Iraqi army soldiers detain a person suspected of belonging to Islamic State militants during a battle with Islamic State militants in Arabi neighborhood in Mosul, Iraq, Jan. 26, 2017.
Iraqi army soldiers detain a person suspected of belonging to Islamic State militants during a battle with Islamic State militants in Arabi neighborhood in Mosul, Iraq, Jan. 26, 2017.

Children detained by Iraq's Kurdistan Regional Government on suspicion that they have connections to the Islamic State group are alleging they were tortured, according to a report from an international human rights group published Sunday.

The children, who have not been formally charged with a crime, recount being held in stress positions, burned with cigarettes, shocked with electricity and beaten with plastic pipes, according to Human Rights Watch, a New York based international watchdog.

Dozens held

More than 180 boys younger than 18 are being held, HRW estimates, and government officials have not informed their families where they are, increasing the likelihood the children could be disappeared.

The rights group says they interviewed 19 boys aged 11 to 17 while they were in custody at a children's reformatory in Irbil. The group says the interviews were conducted without a security official or intelligence officer present.

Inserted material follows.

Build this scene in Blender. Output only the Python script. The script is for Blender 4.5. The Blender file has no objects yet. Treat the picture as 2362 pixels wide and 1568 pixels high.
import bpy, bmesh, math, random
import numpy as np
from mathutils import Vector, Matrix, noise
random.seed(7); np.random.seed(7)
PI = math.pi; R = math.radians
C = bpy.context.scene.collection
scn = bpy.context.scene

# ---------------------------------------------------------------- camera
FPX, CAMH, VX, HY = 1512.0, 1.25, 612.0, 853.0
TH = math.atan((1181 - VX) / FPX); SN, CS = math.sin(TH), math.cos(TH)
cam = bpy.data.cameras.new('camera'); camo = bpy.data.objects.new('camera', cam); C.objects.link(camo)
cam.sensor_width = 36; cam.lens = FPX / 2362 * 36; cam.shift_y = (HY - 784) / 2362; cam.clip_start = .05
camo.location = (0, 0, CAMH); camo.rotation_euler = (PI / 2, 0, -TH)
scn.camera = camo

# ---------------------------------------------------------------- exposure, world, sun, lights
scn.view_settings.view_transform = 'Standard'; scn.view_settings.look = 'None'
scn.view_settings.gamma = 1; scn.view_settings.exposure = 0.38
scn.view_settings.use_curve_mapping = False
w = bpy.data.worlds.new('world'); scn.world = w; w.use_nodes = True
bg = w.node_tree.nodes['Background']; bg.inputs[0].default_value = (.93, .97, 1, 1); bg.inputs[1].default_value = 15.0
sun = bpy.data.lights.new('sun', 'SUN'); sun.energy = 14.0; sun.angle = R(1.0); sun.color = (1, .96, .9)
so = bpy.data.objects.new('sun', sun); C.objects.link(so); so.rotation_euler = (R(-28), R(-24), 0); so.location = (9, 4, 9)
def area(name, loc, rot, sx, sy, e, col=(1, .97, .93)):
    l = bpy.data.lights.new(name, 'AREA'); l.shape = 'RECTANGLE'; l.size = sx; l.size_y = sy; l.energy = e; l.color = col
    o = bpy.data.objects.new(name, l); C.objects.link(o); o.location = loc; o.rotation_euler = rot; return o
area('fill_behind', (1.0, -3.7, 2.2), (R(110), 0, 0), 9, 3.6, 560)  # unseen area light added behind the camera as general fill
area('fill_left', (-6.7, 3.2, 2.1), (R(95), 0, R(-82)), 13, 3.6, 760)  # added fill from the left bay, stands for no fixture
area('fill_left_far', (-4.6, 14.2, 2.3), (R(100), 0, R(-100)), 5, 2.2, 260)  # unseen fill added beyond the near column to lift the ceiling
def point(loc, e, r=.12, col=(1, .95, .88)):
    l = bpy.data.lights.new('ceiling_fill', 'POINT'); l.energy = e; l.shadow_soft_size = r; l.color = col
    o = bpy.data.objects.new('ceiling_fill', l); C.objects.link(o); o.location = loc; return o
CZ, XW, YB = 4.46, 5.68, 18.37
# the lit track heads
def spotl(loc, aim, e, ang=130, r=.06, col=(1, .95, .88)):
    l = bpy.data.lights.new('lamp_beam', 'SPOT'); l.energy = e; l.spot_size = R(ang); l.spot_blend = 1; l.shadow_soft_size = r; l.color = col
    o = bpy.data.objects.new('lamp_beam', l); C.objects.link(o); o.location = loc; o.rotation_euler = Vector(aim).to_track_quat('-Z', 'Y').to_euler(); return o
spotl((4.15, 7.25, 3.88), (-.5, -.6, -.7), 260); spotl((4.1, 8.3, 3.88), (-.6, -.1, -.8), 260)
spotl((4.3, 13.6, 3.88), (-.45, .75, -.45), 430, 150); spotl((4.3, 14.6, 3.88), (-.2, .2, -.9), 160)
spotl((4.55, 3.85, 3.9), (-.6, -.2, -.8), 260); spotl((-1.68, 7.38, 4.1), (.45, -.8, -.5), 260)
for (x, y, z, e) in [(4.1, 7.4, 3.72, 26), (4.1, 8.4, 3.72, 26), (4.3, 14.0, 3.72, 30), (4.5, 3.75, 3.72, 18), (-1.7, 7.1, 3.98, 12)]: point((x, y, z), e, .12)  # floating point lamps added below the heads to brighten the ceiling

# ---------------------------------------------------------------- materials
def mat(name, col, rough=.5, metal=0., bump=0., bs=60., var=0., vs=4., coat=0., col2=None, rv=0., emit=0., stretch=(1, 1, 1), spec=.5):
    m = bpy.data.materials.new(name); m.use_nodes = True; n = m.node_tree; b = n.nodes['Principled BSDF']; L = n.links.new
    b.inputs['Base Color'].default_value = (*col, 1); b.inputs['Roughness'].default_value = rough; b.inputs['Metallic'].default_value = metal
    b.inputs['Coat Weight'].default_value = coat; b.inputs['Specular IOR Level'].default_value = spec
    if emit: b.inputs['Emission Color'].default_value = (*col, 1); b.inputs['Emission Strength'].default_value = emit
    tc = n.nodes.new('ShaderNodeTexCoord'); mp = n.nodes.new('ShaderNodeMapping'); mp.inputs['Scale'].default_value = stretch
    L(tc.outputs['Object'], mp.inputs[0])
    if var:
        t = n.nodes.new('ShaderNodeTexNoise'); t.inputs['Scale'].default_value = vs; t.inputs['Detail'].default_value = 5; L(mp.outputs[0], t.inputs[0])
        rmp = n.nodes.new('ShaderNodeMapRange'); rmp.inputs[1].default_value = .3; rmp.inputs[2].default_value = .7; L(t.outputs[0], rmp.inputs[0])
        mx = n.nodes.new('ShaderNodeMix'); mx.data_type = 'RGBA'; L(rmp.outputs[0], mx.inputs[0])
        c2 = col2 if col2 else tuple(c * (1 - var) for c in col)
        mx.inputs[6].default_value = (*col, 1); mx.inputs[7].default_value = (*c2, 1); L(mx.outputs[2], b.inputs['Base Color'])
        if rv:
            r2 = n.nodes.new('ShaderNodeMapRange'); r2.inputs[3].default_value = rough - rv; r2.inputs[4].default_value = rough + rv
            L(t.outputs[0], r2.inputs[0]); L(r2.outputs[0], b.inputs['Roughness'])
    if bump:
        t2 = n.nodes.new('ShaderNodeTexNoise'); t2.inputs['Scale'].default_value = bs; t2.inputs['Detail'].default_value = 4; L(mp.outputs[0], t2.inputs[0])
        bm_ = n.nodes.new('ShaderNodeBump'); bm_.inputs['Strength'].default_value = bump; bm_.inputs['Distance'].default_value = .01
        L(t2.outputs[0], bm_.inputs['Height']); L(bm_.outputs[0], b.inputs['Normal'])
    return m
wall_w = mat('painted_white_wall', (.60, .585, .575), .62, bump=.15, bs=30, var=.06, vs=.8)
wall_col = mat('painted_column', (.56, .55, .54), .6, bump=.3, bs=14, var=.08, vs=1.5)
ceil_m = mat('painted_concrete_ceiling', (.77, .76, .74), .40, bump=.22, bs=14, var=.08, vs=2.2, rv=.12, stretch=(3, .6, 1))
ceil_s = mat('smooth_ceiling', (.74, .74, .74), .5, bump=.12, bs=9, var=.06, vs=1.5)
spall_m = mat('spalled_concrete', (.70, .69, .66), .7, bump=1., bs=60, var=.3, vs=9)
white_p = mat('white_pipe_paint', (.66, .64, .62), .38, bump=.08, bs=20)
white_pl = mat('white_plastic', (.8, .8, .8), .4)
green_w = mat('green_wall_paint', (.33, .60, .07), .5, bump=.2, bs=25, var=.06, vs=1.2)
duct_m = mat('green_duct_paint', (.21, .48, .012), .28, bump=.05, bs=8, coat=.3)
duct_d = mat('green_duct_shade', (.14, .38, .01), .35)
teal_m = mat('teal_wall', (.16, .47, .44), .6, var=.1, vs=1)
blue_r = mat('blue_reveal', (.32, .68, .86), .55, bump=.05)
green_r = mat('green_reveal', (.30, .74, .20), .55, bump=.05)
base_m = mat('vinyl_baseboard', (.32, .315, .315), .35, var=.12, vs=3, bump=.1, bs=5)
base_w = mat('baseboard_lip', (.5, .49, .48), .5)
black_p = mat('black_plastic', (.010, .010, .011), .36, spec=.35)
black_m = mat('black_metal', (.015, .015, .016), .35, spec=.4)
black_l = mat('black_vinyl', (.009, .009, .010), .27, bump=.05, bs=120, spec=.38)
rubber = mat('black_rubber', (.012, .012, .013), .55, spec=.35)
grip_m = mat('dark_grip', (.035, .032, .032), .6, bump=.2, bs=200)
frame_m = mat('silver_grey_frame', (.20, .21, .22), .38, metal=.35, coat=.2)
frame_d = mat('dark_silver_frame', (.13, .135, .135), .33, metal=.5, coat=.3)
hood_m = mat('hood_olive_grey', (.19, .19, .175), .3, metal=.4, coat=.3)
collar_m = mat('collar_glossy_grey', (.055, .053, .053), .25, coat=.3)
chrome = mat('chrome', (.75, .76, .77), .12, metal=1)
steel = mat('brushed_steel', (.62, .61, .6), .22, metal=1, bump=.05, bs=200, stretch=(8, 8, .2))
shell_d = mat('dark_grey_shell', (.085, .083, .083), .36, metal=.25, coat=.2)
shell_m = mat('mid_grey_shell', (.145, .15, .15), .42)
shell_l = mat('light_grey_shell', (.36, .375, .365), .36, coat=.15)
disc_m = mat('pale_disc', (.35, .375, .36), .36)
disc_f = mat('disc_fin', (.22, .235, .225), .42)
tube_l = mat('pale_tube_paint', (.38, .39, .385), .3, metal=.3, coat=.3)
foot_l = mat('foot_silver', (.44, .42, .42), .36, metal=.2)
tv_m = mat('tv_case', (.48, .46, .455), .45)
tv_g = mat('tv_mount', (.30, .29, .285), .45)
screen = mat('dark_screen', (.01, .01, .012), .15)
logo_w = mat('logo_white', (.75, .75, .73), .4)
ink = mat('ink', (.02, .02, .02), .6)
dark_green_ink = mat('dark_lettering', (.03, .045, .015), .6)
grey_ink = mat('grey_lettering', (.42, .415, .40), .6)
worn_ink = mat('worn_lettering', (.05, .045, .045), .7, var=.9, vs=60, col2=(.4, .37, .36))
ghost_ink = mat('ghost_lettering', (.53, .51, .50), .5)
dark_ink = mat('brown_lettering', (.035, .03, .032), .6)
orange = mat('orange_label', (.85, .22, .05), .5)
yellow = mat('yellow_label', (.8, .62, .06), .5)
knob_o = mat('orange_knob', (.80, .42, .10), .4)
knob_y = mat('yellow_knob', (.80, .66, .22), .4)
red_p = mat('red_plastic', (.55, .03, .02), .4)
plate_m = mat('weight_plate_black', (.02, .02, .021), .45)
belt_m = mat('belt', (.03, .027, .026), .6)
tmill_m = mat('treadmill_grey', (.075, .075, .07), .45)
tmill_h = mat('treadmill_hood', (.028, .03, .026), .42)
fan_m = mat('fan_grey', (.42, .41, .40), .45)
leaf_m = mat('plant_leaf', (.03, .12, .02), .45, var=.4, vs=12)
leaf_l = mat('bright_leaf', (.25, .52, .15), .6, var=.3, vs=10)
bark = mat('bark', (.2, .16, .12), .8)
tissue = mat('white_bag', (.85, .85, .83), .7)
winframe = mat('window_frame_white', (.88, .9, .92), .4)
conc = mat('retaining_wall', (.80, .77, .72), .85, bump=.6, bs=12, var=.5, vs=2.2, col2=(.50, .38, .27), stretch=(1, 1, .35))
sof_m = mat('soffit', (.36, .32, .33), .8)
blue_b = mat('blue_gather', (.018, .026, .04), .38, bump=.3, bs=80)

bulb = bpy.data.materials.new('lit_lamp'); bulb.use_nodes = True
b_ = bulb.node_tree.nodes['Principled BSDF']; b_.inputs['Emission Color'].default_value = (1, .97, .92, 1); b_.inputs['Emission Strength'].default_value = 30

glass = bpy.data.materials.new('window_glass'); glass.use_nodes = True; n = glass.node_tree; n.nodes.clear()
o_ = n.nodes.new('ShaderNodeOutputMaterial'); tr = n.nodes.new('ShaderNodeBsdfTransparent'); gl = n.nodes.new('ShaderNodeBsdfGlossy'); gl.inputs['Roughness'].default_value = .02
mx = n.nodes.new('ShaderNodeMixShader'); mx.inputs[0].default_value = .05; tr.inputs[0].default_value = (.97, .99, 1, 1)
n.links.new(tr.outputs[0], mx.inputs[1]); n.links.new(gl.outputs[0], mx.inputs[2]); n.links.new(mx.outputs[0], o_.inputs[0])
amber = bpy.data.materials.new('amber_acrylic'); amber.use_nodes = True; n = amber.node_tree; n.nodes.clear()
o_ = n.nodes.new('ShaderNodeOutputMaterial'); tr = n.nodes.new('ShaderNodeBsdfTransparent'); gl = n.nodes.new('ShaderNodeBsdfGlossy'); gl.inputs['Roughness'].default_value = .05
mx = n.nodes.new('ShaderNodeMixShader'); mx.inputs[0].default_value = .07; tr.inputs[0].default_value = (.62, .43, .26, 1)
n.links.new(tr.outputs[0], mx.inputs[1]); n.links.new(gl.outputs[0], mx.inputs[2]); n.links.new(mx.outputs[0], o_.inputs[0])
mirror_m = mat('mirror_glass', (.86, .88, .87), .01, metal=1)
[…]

As Iraqi security forces have retaken territory from IS over the past year and a half, they have also detained hundreds of men and boys. Many of those detained have likely suffered inhumane treatment or been tortured. Rights groups warn such practices risk sowing resentment of Iraqi security forces in the wake of military victories against IS.

“If the authorities and the international coalition really care about combating ISIS, they need to look beyond the military solution, and at the policies that have empowered it,” Belkis Wille, the senior Iraq researcher for HRW told The Associated Press.

“Policies like torture, enforced disappearances, destruction of property and displacement are and will continue to (be) drivers for victims' families to join extremist groups,” she added.

Mosul last major IS holdout

Iraqi forces have pushed IS out of nearly all the cities and towns the group once held in Iraq. Mosul is the last major urban center IS holds in Iraq and Iraqi forces have retaken half the city since the operation was officially launched in October.